As a villain, the Mad Hatter never struck me as all that menacing -- at best, a little odd, but never creepy or scary like the Joker. I mean, look at the guy:



Just some homely dude with Veddy British orthadonture and foppish taste in clothing. In fact, I'm not sure this isn't Willy Wonka. He just looks kinda... stupid. And that's the version without the outsize handlebar moustache!

The first time I saw the Mad Hatter smoking a hookah it was in "Arkham Asylum."



I have to say, it impressed me not a whit. It was too mannered, too much like an affectation. Like he was only doing it because he wanted Batman to see him doing it. I was certain that as soon as Grant Morrison's hysterical drama queen Batman had flounced tearfully out of the Hatter's sight, the Hatter would start hacking and coughing, and then he'd dig in his pockets for an Altoid to get the taste out of his mouth.
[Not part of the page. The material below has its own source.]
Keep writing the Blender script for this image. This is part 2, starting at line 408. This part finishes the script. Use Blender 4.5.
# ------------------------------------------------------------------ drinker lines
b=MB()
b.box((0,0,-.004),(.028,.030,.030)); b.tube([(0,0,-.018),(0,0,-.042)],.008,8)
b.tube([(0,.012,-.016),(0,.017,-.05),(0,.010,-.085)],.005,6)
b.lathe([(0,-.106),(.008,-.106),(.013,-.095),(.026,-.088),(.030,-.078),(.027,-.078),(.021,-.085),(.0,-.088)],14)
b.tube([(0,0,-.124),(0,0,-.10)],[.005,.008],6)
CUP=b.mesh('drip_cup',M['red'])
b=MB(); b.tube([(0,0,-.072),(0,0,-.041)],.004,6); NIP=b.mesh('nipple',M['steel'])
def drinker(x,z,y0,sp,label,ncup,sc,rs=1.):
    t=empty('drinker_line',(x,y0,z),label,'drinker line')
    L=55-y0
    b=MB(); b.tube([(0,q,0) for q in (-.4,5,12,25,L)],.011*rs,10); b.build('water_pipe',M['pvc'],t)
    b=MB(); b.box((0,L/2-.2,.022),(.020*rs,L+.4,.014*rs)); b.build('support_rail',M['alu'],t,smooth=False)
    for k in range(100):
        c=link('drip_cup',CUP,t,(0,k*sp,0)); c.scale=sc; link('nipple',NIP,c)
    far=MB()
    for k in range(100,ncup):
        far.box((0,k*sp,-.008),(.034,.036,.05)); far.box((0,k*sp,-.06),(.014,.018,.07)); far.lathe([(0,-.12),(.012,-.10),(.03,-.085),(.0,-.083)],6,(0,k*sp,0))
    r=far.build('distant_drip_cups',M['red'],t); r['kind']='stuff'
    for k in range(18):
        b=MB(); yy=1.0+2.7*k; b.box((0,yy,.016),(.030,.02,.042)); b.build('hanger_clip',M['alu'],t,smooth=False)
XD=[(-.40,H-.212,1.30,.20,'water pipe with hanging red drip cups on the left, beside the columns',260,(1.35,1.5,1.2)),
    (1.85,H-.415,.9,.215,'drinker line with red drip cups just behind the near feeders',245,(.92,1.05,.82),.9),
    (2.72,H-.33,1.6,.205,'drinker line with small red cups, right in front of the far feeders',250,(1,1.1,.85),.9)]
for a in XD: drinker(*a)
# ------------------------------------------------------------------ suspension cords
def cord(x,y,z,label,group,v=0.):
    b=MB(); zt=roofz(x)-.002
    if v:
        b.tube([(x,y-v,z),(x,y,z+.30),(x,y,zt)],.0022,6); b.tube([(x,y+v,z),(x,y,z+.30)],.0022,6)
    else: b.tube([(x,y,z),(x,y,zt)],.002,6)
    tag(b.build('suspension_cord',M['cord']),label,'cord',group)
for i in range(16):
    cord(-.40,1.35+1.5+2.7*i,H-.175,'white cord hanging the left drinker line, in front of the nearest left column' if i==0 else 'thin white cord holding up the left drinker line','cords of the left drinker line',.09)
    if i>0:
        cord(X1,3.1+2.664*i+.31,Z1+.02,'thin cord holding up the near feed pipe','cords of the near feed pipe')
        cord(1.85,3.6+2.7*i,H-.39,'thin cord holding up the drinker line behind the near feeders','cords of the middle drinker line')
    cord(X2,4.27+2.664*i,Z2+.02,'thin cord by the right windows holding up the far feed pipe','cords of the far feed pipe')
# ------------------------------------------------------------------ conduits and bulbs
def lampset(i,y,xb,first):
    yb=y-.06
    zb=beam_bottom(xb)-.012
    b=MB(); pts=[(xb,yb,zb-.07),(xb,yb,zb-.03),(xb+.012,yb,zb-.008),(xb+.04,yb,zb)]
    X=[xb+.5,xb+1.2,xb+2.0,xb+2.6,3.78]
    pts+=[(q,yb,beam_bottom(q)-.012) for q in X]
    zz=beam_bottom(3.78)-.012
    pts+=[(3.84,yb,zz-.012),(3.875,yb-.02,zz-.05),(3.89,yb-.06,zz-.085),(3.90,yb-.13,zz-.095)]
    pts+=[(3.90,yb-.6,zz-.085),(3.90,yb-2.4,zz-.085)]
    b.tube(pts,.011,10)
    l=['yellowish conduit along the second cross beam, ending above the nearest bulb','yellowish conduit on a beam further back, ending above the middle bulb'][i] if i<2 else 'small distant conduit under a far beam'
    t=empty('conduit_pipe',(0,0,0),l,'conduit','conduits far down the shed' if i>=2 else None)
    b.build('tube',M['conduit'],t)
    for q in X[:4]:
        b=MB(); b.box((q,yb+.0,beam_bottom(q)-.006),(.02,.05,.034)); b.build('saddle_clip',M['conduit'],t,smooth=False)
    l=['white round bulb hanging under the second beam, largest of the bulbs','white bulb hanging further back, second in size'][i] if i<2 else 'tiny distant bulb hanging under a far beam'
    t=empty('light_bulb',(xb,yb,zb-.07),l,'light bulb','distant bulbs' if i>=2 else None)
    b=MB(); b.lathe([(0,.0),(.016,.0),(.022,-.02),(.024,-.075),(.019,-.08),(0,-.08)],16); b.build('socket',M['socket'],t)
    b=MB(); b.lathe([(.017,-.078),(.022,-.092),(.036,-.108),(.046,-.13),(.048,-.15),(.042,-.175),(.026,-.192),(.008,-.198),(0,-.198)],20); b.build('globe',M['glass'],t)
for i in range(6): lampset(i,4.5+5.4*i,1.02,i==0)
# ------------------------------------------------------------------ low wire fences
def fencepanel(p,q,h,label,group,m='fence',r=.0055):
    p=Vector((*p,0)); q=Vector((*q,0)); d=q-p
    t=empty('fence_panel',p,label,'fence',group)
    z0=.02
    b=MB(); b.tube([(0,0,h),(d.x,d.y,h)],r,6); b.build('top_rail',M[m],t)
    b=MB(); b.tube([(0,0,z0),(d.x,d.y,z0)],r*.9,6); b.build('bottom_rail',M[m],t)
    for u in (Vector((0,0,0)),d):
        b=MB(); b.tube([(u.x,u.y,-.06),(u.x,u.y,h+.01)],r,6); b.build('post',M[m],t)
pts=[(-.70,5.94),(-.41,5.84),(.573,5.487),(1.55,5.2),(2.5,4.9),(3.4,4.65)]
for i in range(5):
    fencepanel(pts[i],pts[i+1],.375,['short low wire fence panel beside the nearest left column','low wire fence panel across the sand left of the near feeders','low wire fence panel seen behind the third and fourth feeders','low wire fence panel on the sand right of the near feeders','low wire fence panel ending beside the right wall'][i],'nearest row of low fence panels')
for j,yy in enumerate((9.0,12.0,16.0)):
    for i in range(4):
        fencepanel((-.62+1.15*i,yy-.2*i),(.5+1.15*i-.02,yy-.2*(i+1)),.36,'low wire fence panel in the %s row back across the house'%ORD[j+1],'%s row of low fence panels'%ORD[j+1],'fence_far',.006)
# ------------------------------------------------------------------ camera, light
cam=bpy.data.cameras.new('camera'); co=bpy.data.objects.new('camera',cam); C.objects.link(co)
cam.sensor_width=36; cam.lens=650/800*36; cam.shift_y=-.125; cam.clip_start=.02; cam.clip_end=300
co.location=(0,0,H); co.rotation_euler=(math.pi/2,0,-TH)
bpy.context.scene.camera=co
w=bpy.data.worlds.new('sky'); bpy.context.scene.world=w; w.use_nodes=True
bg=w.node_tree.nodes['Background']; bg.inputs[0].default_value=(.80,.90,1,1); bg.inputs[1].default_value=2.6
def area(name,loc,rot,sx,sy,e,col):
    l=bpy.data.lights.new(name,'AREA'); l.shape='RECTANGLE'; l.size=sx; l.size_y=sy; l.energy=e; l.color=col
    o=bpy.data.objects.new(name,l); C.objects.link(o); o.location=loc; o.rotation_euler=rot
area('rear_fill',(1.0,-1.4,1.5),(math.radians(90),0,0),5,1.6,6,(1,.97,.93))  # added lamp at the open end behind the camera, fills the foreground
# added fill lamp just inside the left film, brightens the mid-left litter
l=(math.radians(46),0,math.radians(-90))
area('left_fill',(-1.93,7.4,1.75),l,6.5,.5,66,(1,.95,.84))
And then I read "Secret Six" #1. The team is looking for someone who can combat Doctor Psycho. In the last few pages, Catman enters a house with a Red Queen door knocker and we see all kinds of Wonderland accoutrements strewn within. Smoke curls into frame. Well, I knew it was going to be the Mad Hatter, and I thought, "For Christ's sake, he's on the hookah again? What the hell ever, DC Comics. Listen, I don't mind reading about the Hatter but don't bother trying to convince me he's a decent threat." And I sighed a jaded, world-weary sigh, and turned to the last page...

...and saw this:



Jesus Burger-Flipping Christ! It's the Nude Hatter! It's getting HAT in here, so take off all your clothes! He's in the buff, he's in his birthday suit, he's in the altogether! Yeah, yeah, the hookah is decorated with human skulls, I can see that, who cares. The Mad Hatter is starkers! Not to mention his expression. Look at 'im! That feller ain't right in the head! The long, chipped fingernails and toenails are a beautiful touch. Very Howard Hughes.

And, lest we forget, the hat. The hat can be a tricky accessory when you're drawing the Mad Hatter. Make it too small and he looks ordinary; make it too tall and he looks like he got lost en route to a rave party, circa 1991. The proportions in this instance are just right. And the entire image, spooky though it may be, would lose all its punch if he wasn't wearing that hat. I mean, he has to wear the hat since he's the Mad Hatter, but here's the deal: his nudity combined with the hat somehow makes him seem twice as nude. It's genius.

I yelped the first time I saw this. Seriously. I couldn't help it, the image was just that disturbing to me. I can't remember the last time a comic book has provoked that kind of reaction in me. Creepy movies can do that to me (saw the J-Horror film "Pulse" tonight and I was yelping like a mo-fo) but a comic? Pretty much never. Mad Hatter, I tip my cap to you!

4 comments:

Scipio said...

So, one of the most effective costumes you've ever seen was

none at all...?

Oh, the Comic Book Irony.

Anonymous said...

Well, there's the hat.

I gotta agree, that's an effective portrait of "bat-shit insane" if I ever did see one. The splayed toes in the foreground really sell it.

Still, I suspect more affectation in the absurdly stacked crockery. There's no way that stuff's not super-glued.

Or maybe crraaazy-glued...

Anonymous said...

well what about the fact that he sits on a pile of hats, it seems like a nice touch to me.

Derek said...

You know, when I first saw this page, I barely noticed the hat. It's just sort of part of the character to me.

But you made me take a closer look, and holy cripes, that's a scary hat.

The size and position of it makes it ominous and threatening. It looms. It looks like it contains the dark secrets of a world we can't comprehend...

*shivers*

What happened to the hopeless (and twisted) romantic from the Batman Animated Series? This guy would give American McGee nightmares.